I recently discussed on the HousingWire Daily podcast whether these rates are recessionary because the history of real yields being this restrictive has always led to a recession. Earlier in the year on CNBC I said that the Fed wouldn’t be satisfied until the labor market breaks. Even though the Fed has talked about no more rate hikes, now that the 10-year yield and mortgage rates are higher, they believe the monetary policy is restrictive enough to accomplish the goal they always wanted from the start: attack the labor supply.

Mortgage rates went from 7.66% to 8.03% last week to end at 7.97%. If the Fed wants to create a job-loss recession, attacking the housing market a second time looks like their target. They remain frustrated that the labor market is not breaking.

Purchase application data

Purchase application data was down 6%  last week versus the previous week, making the year-to-date count 18 positive prints, 21 negative prints and one flat week. If we start from Nov. 9, 2022, it’s been 25 positive prints versus 21 negative prints and one flat week.

Of course, higher rates have made affordability worse; whenever rates move up or down by just one 1%, millions of potential homebuyers are qualified or not qualified to buy a home.

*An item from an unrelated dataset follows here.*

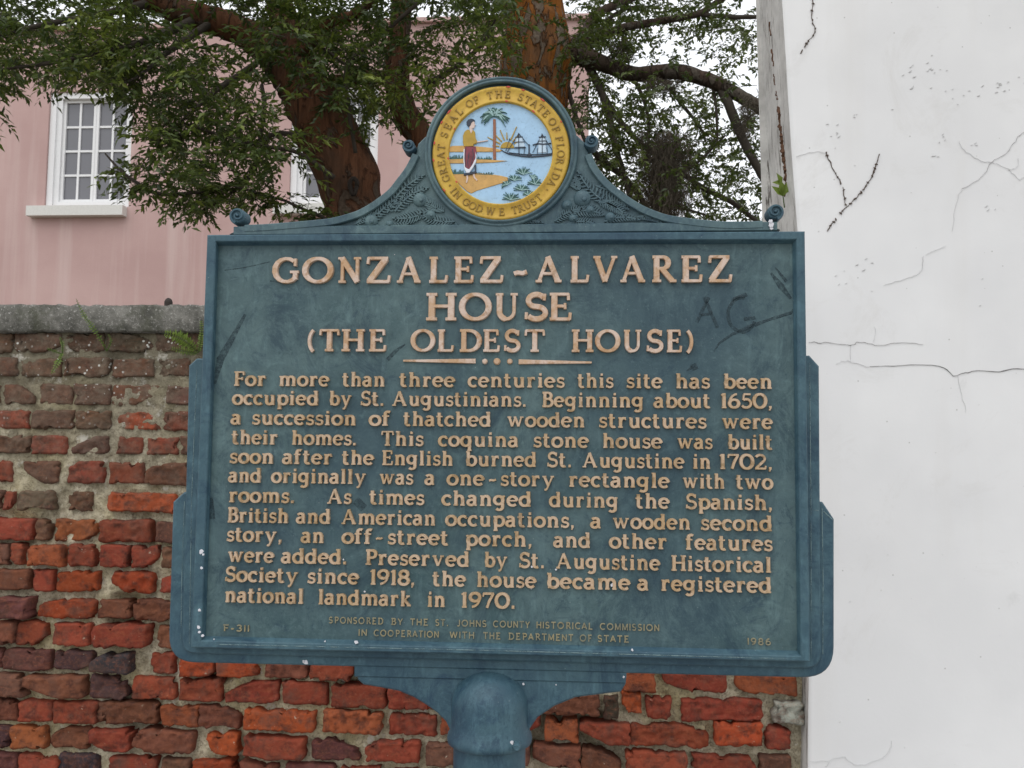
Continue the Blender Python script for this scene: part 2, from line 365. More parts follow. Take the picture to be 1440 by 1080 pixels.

The week ahead: Home sales data and jobless claims

Next week, we have new home sales and pending home sales — which are at significant risk of a big miss. Jobless claims, of course, come out every Thursday and that has been the key data line for me at this expansion stage. Also, there are many variables worldwide, and who knows what the Fed will say. We will be tracking all the live data to keep you updated.